Blog Department

Written and published quarterly by Caves & Associates.

April 27, 2006

Are Americans Short of Money or Just Short-Sighted?
 Adapted from a 2/23/06 article by Sarah Ball Teslik, CEO, CFP Board published on the CFP website
 

Americans are quick to tell you they are short of money. This is the most common reason people give for not saving for retirement, buying health insurance, or making other prudent financial choices.

Consider the following. One in four Americans gambled at a commercial casino in 2004 spending almost $30 billion. That number does not include gambling on Native American reservations or gambling online.

Americans spend over $34 billion a year on pets, including liposuction, organic pet food bakeries, and plots in over 800 pet cemeteries. Americans also tire of their pets and pay $1.4 billion a year to have them destroyed, 25% before the pets are two years old.

Americans will spend around $23 billion on digital TVs this year and similar sums on other electronics, including $3 billion on customized ring tones and the like. These purchases are being made in a country where nearly all households already have TVs.

Americans annually spend over $65 billion on illegal drugs, $45 billion on alcohol (college students alone spend $5.5 billion on alcohol) and $167 billion on smoking-attributable costs.

They spend $70 billion on weddings, $13 billion on chocolate, and $10 billion on bottled water.

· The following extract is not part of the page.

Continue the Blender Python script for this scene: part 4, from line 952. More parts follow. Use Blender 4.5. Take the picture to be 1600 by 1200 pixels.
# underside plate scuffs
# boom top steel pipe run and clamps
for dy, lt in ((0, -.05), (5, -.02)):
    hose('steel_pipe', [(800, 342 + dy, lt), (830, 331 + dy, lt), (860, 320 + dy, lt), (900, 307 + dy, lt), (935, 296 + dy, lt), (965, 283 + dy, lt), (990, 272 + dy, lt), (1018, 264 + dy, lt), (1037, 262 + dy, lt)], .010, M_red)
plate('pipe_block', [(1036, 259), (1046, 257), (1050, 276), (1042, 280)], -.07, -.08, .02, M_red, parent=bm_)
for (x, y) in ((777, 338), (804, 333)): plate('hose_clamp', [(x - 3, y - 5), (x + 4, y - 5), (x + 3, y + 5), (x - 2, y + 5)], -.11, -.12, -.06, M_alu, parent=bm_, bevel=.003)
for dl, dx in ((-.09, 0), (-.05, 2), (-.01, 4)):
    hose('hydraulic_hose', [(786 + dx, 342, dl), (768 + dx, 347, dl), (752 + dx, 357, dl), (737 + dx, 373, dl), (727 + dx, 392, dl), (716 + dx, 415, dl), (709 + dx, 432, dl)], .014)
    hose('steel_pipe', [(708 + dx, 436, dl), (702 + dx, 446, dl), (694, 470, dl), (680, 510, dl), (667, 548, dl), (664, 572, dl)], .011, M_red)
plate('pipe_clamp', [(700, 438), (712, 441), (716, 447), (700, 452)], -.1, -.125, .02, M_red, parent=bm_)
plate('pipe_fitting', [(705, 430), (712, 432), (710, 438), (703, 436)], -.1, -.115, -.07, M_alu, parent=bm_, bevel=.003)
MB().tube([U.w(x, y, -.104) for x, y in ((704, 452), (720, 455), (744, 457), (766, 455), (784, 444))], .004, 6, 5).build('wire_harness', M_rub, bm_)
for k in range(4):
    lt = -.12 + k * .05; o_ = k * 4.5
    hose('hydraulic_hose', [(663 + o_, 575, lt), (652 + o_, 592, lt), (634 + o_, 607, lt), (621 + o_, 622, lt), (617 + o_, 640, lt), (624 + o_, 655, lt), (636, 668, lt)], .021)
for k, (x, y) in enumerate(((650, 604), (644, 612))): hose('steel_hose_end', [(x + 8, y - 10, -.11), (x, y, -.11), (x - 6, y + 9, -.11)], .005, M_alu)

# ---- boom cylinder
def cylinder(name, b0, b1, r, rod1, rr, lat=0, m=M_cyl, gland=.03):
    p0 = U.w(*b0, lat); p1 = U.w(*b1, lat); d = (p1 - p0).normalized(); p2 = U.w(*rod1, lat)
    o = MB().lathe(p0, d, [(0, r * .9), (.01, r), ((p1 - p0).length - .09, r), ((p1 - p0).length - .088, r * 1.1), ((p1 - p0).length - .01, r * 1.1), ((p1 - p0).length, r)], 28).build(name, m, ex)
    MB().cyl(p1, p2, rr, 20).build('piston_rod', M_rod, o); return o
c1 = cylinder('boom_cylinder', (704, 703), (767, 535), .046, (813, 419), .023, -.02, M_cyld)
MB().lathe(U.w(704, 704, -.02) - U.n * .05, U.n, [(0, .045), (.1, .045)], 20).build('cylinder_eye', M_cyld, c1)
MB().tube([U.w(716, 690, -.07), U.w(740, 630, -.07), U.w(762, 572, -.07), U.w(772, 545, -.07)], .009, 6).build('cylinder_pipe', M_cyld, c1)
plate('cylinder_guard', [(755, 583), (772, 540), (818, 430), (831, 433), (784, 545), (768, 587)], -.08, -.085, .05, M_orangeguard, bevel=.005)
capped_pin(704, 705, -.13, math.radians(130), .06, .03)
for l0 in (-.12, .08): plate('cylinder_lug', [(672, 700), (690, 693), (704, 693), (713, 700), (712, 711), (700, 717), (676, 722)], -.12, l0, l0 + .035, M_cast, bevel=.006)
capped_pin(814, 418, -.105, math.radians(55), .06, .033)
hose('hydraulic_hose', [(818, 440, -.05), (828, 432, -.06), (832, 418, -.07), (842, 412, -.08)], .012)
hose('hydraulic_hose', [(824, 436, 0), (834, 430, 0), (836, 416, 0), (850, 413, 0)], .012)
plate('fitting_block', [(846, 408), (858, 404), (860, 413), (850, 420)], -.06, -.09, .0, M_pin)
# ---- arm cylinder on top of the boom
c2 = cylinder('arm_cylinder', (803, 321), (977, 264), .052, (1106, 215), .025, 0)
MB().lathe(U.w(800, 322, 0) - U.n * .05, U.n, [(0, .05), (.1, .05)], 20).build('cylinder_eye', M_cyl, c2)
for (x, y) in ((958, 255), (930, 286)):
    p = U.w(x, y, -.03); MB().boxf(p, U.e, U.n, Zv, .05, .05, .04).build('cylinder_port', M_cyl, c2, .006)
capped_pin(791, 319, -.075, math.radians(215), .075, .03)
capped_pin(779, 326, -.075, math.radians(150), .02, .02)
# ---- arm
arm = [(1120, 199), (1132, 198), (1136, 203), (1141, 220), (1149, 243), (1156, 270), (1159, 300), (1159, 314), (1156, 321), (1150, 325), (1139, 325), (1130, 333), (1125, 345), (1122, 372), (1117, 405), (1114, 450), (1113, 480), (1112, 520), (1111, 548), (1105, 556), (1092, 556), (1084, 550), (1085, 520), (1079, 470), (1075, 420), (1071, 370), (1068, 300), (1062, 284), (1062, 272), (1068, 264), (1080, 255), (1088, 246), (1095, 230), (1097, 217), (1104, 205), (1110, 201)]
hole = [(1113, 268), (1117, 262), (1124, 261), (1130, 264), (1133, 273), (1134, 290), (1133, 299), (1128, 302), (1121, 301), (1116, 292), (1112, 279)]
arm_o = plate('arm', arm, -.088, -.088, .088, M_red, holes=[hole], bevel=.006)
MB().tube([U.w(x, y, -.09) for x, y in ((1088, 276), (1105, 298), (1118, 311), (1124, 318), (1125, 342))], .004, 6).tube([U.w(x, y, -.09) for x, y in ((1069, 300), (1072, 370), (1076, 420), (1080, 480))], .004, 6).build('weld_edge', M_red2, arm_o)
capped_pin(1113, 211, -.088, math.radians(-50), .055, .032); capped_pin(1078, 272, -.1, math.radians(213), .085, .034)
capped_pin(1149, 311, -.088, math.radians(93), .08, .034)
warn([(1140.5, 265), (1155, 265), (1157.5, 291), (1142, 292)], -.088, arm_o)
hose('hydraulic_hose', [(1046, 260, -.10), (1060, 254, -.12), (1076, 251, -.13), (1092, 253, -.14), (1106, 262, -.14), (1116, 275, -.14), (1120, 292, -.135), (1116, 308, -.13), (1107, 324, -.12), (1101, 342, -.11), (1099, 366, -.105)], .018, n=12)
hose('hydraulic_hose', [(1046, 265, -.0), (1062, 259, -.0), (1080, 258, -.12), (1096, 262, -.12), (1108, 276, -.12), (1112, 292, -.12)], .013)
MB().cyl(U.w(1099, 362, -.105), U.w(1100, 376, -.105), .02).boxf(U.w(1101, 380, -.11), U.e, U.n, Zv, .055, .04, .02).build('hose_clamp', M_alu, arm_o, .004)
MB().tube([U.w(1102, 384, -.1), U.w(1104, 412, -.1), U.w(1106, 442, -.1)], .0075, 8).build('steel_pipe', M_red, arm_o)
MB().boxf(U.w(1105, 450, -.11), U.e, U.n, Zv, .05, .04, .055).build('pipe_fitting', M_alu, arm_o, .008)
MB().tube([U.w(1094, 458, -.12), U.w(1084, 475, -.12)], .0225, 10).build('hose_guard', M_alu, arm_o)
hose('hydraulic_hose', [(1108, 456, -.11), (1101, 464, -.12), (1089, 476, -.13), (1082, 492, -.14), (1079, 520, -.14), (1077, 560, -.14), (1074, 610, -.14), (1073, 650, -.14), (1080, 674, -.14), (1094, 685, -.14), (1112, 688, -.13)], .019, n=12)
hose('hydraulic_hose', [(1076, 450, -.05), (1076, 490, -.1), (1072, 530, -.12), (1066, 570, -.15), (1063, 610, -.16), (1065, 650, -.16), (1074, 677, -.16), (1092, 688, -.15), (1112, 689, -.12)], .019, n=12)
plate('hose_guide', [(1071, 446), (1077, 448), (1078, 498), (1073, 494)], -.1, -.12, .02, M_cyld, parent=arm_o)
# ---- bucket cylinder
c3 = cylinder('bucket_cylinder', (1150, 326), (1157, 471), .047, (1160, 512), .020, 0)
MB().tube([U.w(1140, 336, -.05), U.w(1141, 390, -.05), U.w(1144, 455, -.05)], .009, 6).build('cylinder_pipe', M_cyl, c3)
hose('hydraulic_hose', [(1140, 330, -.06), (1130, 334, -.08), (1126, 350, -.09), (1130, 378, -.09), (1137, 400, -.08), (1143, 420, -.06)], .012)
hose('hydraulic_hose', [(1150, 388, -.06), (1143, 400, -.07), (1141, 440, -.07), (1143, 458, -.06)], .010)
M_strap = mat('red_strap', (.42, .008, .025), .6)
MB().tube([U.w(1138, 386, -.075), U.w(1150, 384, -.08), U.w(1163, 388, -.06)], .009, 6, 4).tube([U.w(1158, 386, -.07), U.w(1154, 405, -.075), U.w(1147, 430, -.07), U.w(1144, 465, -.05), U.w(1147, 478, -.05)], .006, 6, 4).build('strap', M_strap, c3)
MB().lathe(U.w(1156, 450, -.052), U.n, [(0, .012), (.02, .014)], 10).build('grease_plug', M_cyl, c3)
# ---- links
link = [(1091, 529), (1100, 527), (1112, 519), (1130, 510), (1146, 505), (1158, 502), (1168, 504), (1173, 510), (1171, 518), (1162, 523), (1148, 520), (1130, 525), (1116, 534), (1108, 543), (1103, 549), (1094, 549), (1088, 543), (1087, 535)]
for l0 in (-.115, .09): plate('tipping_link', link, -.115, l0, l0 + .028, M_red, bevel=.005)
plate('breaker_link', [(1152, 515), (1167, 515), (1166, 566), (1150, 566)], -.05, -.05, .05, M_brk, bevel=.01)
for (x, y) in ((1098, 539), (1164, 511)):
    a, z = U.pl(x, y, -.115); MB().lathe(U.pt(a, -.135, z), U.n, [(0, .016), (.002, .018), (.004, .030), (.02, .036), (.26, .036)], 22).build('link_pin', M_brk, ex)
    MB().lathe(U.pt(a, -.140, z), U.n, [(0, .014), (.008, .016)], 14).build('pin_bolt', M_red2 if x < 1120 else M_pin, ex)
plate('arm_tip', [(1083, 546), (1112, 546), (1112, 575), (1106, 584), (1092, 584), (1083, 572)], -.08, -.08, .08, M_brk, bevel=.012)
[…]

This consumption pattern is changing what Americans think of as normal. When adults now in their 60’s and 70’s were growing up, weddings took place at church, and, almost no matter how much money the families had, the reception was in the church hall and offered wedding cake, nuts, mints and punch as refreshment. Now the average wedding costs over $26,000. Young people today would feel deprived having the kind of wedding that was the norm only a little over a generation ago simply because what we are used to has changed so much.

The problem is that Americans are now used to spending more than they make. Over 70% of low income US households spend more than they make. Even in the very highest income bracket—annual incomes over $118,800—more than 15% of households spend more than they make.

These statistics are alarming because Americans no longer have the same government or corporate safety nets to pay for their retirement and health needs. And the national debt is also huge. Over the next generation taxes will have to increase over 50% across the board just to maintain existing entitlement programs.


Why is this happening? It is not because human nature has changed—it hasn't. It is that we live in a time when it is easy, for the first time, for most people to separate consumption from payment on a massive scale. With credit easily available, people buy now, enjoy their purchases immediately, and don't think about payment until much later. The end result is that many Americans are ill-prepared for retirement.


The United States is a free country that allows its citizens to make free choices. However, if Americans are to be prepared for retirement, they must take responsibility for and be accountable for their choices. Caves & Associates commends our clients for choosing to be responsible and preparing for their future.